Cependant, ce type de relations superficielles n’offre pas de véritable connexion émotionnelle. En cherchant toujours à plaire, nous risquons de nous perdre dans des rapports où nous ne sommes pas nous-mêmes, et où l’authenticité est sacrifiée. Avoir le courage de ne pas être aimé nous permet de remettre en question ces relations et de privilégier la qualité à la quantité. Plutôt que d’avoir de nombreuses relations superficielles, nous pouvons choisir de nouer des liens plus profonds avec ceux qui nous acceptent pour ce que nous sommes vraiment.

En privilégiant les relations authentiques, nous attirons des personnes qui partagent nos valeurs, qui nous respectent et qui nous aiment pour notre authenticité. Ces relations deviennent alors plus solides, plus sincères et plus épanouissantes. Comme le souligne encore Brené Brown dans l’ouvrage déjà cité :

« La vulnérabilité n’est pas gagner ou perdre. C’est avoir le courage de se montrer et d’être vu quand nous n’avons aucun contrôle sur le résultat. »

Avoir le courage de ne pas être aimé implique de lâcher prise sur la recherche de l’approbation, et de s’entourer de personnes qui nous acceptent pleinement, avec nos forces et nos faiblesses.

6. Le rôle de la solitude : cultiver l’indépendance émotionnelle

La solitude est souvent perçue comme une épreuve difficile à surmonter, surtout dans un monde où l’interconnexion sociale est omniprésente. Cependant, la solitude choisie peut être un acte de libération personnelle. En nous accordant des moments de solitude, nous nous donnons l’opportunité de nous reconnecter avec notre être intérieur, de réfléchir à nos choix et de développer notre indépendance émotionnelle. Contrairement à ce que l’on pourrait penser, la solitude ne signifie pas être seul ou abandonné, mais plutôt avoir le courage de ne pas être aimé en se donnant l’occasion d’être pleinement présent avec soi-même.

Lorsqu’on cesse de chercher constamment à être aimé par les autres, on apprend à s’aimer soi-même et à se suffire à soi-même émotionnellement. Cela n’implique pas de rejeter les autres, mais plutôt de ne pas placer notre valeur personnelle dans ce que les autres pensent de nous. La solitude devient alors un espace de croissance, où nous pouvons développer notre propre identité, sans être influencés par les attentes sociales ou familiales.
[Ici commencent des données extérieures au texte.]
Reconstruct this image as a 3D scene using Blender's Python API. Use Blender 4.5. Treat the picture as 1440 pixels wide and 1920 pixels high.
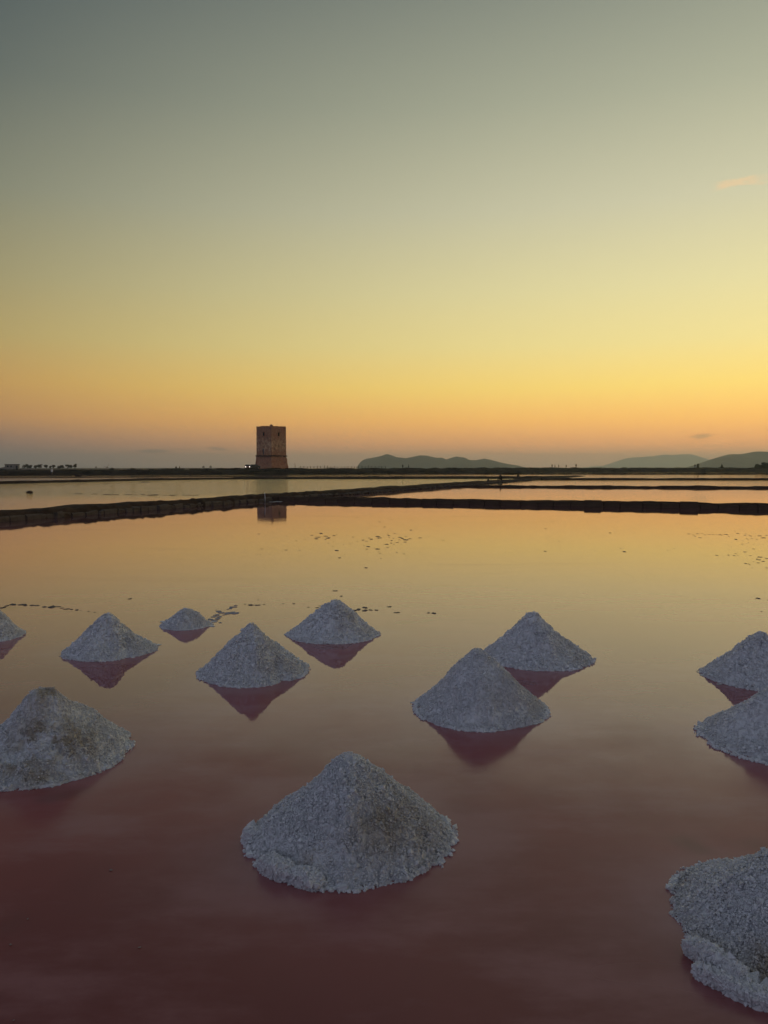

En créant un espace intérieur de paix — par exemple en partant seul en voyage —, nous pouvons mieux comprendre nos besoins, nos désirs, et la manière dont nous souhaitons vivre notre vie, sans être guidés uniquement par le besoin de l’approbation extérieure.

7. Repenser l’amour : s’aimer soi-même avant d’aimer les autres

La quête de l’amour commence souvent par l’amour de soi. Sans cette base solide, il devient difficile de construire des relations authentiques et équilibrées. Avoir le courage de ne pas être aimé par tout le monde permet de se concentrer sur l’amour propre, d’accepter nos imperfections et de nous aimer tels que nous sommes. Cette acceptation de soi est le fondement de toute relation épanouissante, car elle nous permet de donner et de recevoir l’amour de manière authentique.

Comme le rappelle à nouveau Kishimi et Koga dans Avoir le courage de ne pas être aimé :

« Le philosophe souligne que le jeune homme n’est pas heureux actuellement. Selon lui, le jeune homme a besoin d’apprendre à s’aimer plutôt que de vouloir changer d’identité. »

Cela signifie que l’amour des autres, aussi précieux soit-il, ne doit pas être la source de notre validation personnelle. L’amour véritable se construit à partir de notre propre estime, et c’est ce qui nous permet d’aimer les autres sans dépendre de leur approbation et sans se perdre dans l’adaptation constante aux désirs d’autrui.

Avoir le courage de ne pas être aimé : fondement d’une vie épanouie ?

Avoir le courage de ne pas être aimé, c’est s’offrir la liberté d’être soi-même, sans masque ni compromis. Ce courage, loin d’être un rejet des autres, est une forme de réconciliation avec soi-même et avec la vie. En apprenant à vivre sans chercher constamment à être validé par les autres, nous pouvons construire des relations plus profondes, plus sincères, et surtout plus authentiques. L’amour de soi devient alors le socle sur lequel repose une vie épanouie, libérée des attentes extérieures et des jugements sociaux.